No hay sólo una aportación, sino muchas. Europa es esencialmente cristiana. He concluido una investigación sobre el Retablo del Cordero Místico de los hermanos Van Eyck, donde demuestro que el dogma eucarístico de la Transustanciación, instaurado en 1225 en el Concilio Lateranense, se halla en el origen de la ciencia y del arte en su dimensión moderna. No se trata de una aportación u otra del cristianismo a Europa: el cristianismo no es una flor entre tantas, es el sol que permite que todo crezca, o mejor aún, la linfa que nutre el interior. Cuando hablamos de raíces, hablamos de esta linfa sin la cual el árbol se seca y muere. Sería necesario recordar el libro de Romano Guardini El ocaso de la Edad Moderna. Guardini percibe que la modernidad es desleal. Sustrae al cristianismo alguno de sus elementos: la distinción entre el poder espiritual y temporal, la exaltación de la persona humana, la afirmación de la bondad de la carne... y las utiliza contra el propio cristianismo. Así pues, estos artículos de fe se convierten en “valores” del mundo, como si fueran monedas, vacíos de su sustancia y de la relación vital con Cristo. La separación de los poderes se transforma en laicismo; pero una laicidad sin Dios, que no asuma la carga de la aspiración humana a la trascendencia, rápidamente se ve amenazada por el fanatismo teocrático. El significado de la persona se degrada en individualismo; pero un individuo sin raíces históricas ni aspiraciones espirituales sólo es un clon que el mercado manipula. Finalmente, la afirmación de la carne se disipa en la pornografía o en el odio hacia el acto carnal y sus consecuencias naturales, en favor de un placer virtual que cae con frecuencia en la desesperación.

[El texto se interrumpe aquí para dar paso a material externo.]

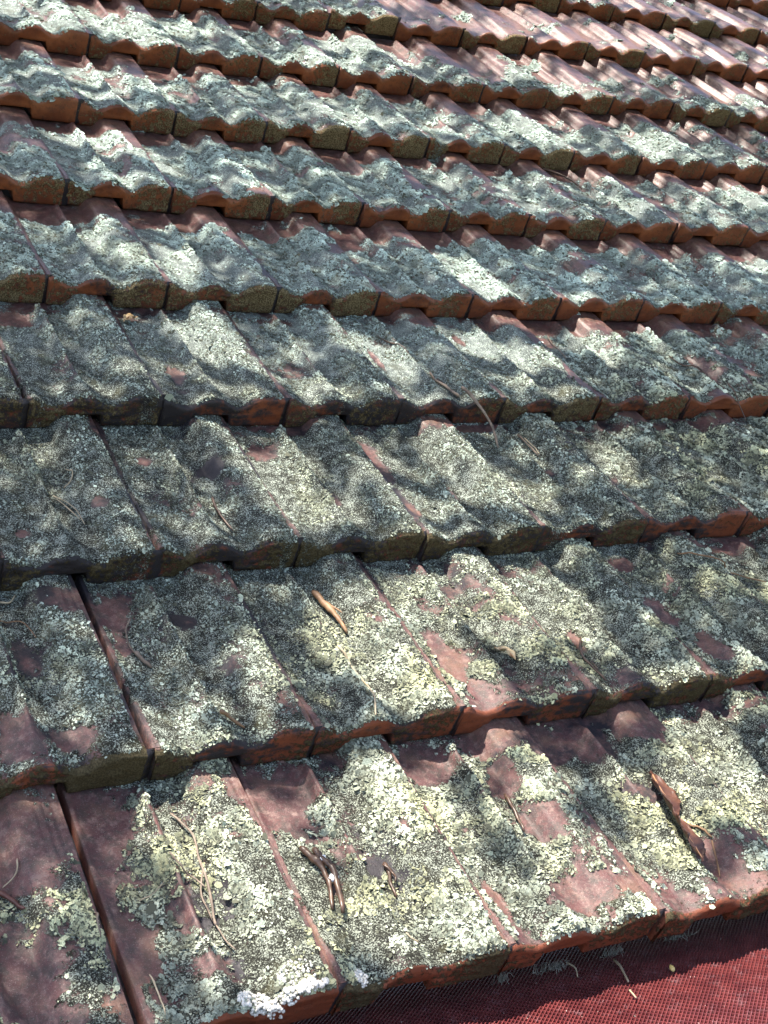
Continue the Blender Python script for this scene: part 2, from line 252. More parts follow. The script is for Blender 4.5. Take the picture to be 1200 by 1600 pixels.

¿Cree usted la cultura europea volverá a acercarse al cristianismo?
La cultura europea se apoya en cimientos teológicos. Si se aleja de ellos, no generará otra cultura, sino que caerá en la incultura misma, en una gestión mecánica de las pulsiones. Este nuevo acercamiento ha de ser posible, es más, afirmo que es urgente y vital. Estamos ante un cuerpo que ha perdido la cabeza y que, por ello, se vuelve cada vez más exangüe y perturbado. Los “valores cristianos sin Cristo” han caducado. La hoja que cae del árbol parece ser libre por un instante, pero al final, cuando llega el invierno, se marchita. Si los sarmientos no vuelven a encontrar la vid, si el cuerpo no vuelve a unirse a la cabeza, se acabó el pensamiento europeo. No se puede vivir mucho tiempo apoyándose en una mentira.